Só por aí já se mostrava inadequado. Além disso, traços de caráter e ideologia o descredenciam para a função: fala demais e de forma indevida, deixando dúvidas se se contentará em falar apenas nos autos; quebrou sigilo de ação estratégica da PF por arrogância em comício eleitoral; tem vínculos partidários com investigados na fila de processos que deve herdar. Para completar, o que talvez seja o grau máximo de sua desqualificação, não carrega com ele a necessária vocação para a primazia do público sobre ao privado. Em meio a uma grave crise da segurança pública, se achou liberado de cumprir sua função de ministro da Justiça, deixando a pasta acéfala, para embarcar na cabalagem de votos e beija-mão de senadores, inclusive a bordo de barco ancorado em suspeita moral.

Na mesma levada, o Estado policialesco dá as caras na escolha do ministro da Justiça que herdará a pasta de Alexandre. Os balões de ensaio e indicações são sempre vazados pela conveniência em estabelecer um comando mínimo nas ações judiciais em curso contra integrantes da base do governo, sobretudo na Lava Jato, mas não apenas nela. Ministros são indicados, nomeados, caem, ganham foro privilegiado, sempre seguindo o jogo das possíveis ações de paralisação ou procrastinação que serão capazes de operar. Pelo visto, é preciso reconhecer, Moraes foi o último a ganhar emprego pela capacidade de combater o crime, mesmo que tenha sido o uso de canhão institucional para matar um mísero mosquito chantagista de quinta categoria que importunava a recatada – nem tanto assim.

Injustiças legitimadas

A inspiração autoritária segue em infindáveis exemplos. No oferecimento generoso das forças de segurança e do Exército para os chamados distúrbios da ordem pública, mesmo se ela for herdeira das políticas de austericídio implantadas sem apoio ou debate com a população. O Exército nas ruas não é uma memória tranquilizadora. Sobretudo quando se pensa que pauta do desconforto social vai migrar em breve do medo do assalto para o sentimento universal de injustiça que cavalga as reformas trabalhistas e da previdência.

Recentemente, outro fantasma andou deixando de assombrar a memória para se corporificar no correr dos dias. A censura prévia foi ativada em torno do caso da captura de imagens da primeira dama e de achaques envolvendo nomes próximos ao governo não eleito, sob a justificativa da preservação da intimidade. Curiosamente, a mesma imprensa que foi esteio do golpe se viu ameaçada no coração de seu negócio – e reagiu. Como dizia o filósofo francês Jean-Paul Sartre, os burgueses são capazes de compor com tudo e com todos, menos com atos que retirem dele a condição de burgueses.

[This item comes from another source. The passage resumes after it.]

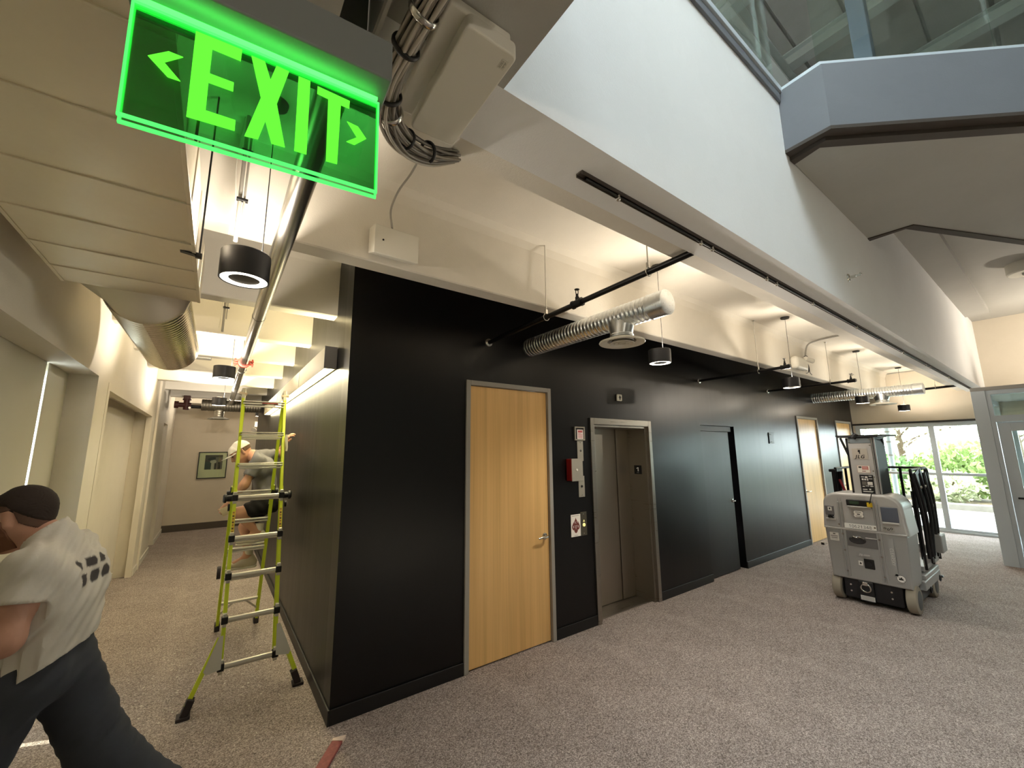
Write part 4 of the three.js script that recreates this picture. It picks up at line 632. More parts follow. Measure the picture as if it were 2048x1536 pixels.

A escaldada autoritária se dirige ainda para temas como a educação, com a insistência apenas taticamente apaziguada da escola sem partido; e os direitos civis e humanos, em questões como a recrudescência do racismo e a afronta aos direitos de minorias. Chega ainda ao Congresso, por meio do bypass de projetos como o do Ministério Público e suas medidas anticorrupção, encaminhado como emenda popular, quando na verdade traz com ele a marca do populismo e da condução espúria, sem qualquer amadurecimento com a base social que assinou o pedido em razão de campanhas levadas a cabo pelos meios de comunicação.

Em poucos meses de golpe, o país viu retroceder o jogo político civilizado para aquilo que mais importa num Estado de exceção: convencer que o arbítrio é justo.